No cabe duda que los niños y las niñas que han sufrido abusos y violaciones sexuales por parte de los curas, son las principales ví­ctimas del Canon de la Iglesia Católica, que insiste en negar la necesidad de satisfacer los deseos sexuales de las personas, y que impone un absurdo voto de castidad a los hombres y las mujeres que probablemente están convencidos de llevar una vida religiosa. Para los niños y las niñas, es necesaria la justicia.

Sin embargo, los mismos victimarios son, a la vez, ví­ctimas de la institución a la que pertenecen. De la misma manera que el sistema económico y social construye las condiciones para crear todo tipo de criminales, la Iglesia Católica, con su obstinada concepción de «castidad» como sinónimo de «santidad», ambienta sus templos e instituciones educativas como espacios ideales para cometer el delito de pedofilia.

¿Cuál es la opinión de los jerarcas católicos que condenan la educación sexual y suelen comparar los métodos anticonceptivos con balas y parecen congratularse con exhibir aparatos de limpieza vaginal?
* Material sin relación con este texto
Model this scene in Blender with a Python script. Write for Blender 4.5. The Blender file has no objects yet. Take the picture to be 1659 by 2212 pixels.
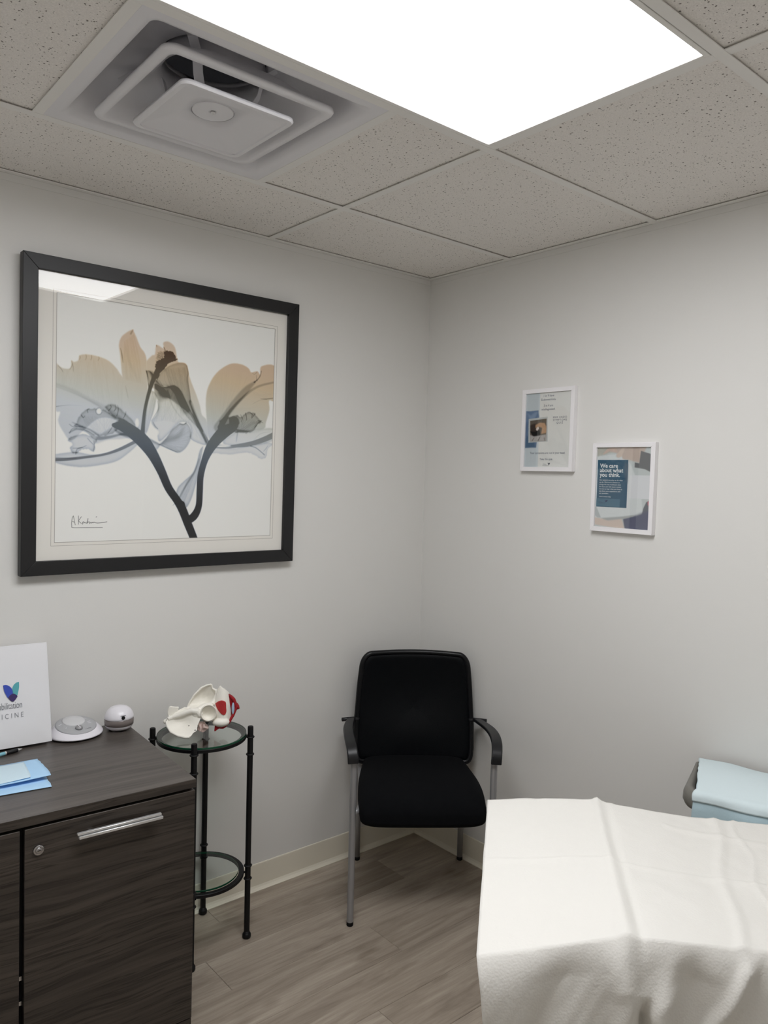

Porque con la reacia negativa a permitir que se hable de nuestros cuerpos y de nuestra sexualidad, la Iglesia también impone el silencio y se garantiza la impunidad. ¿Cuántos niños y niñas son abusados y violados sexualmente sin saberlo? Quizá llegarán a enterarse mucho tiempo después, cuando por fin alguien les hable sobre el inalienable derecho a no ser tocado por manos extrañas sin consentimiento.

Pero además, la relación de poder que se establece entre los curas y lo feligreses más jóvenes, pone en desventaja a la ví­ctima, porque su voz de denuncia debe enfrentarse a una tradición de fe inquebrantable, en donde el cí­ngulo, que significa «pureza», no se lleva sólo de adorno en las cinturas de los sacerdotes.

«Mi esperanza -aseguró el papa Benedicto XVI al firmar una carta para la iglesia en Irlanda, donde se han documentado miles de casos de abusos y violaciones sexuales contra menores-, es que ayudará a un proceso de arrepentimiento, sanación y renovación (de los sacerdotes pedófilos)». Obviamente, la misiva del máximo jerarca católico no ha ofrecido muchas luces para las ví­ctimas de estos casos y la feligresí­a que espera cambios en la Iglesia Católica.

No se trata de buscar el arrepentimiento de los victimarios, sino alcanzar la justicia y de erradicar las condiciones que permiten este tipo de hechos lamentables. La Iglesia debe entrar a una reflexión profunda sobre su fe y la sexualidad, y sobre el indispensable voto de castidad para sus sacerdotes. La opción por la fe es un derecho humano, pero el respeto a la dignidad de los niños y las niñas, es competencia de toda la sociedad.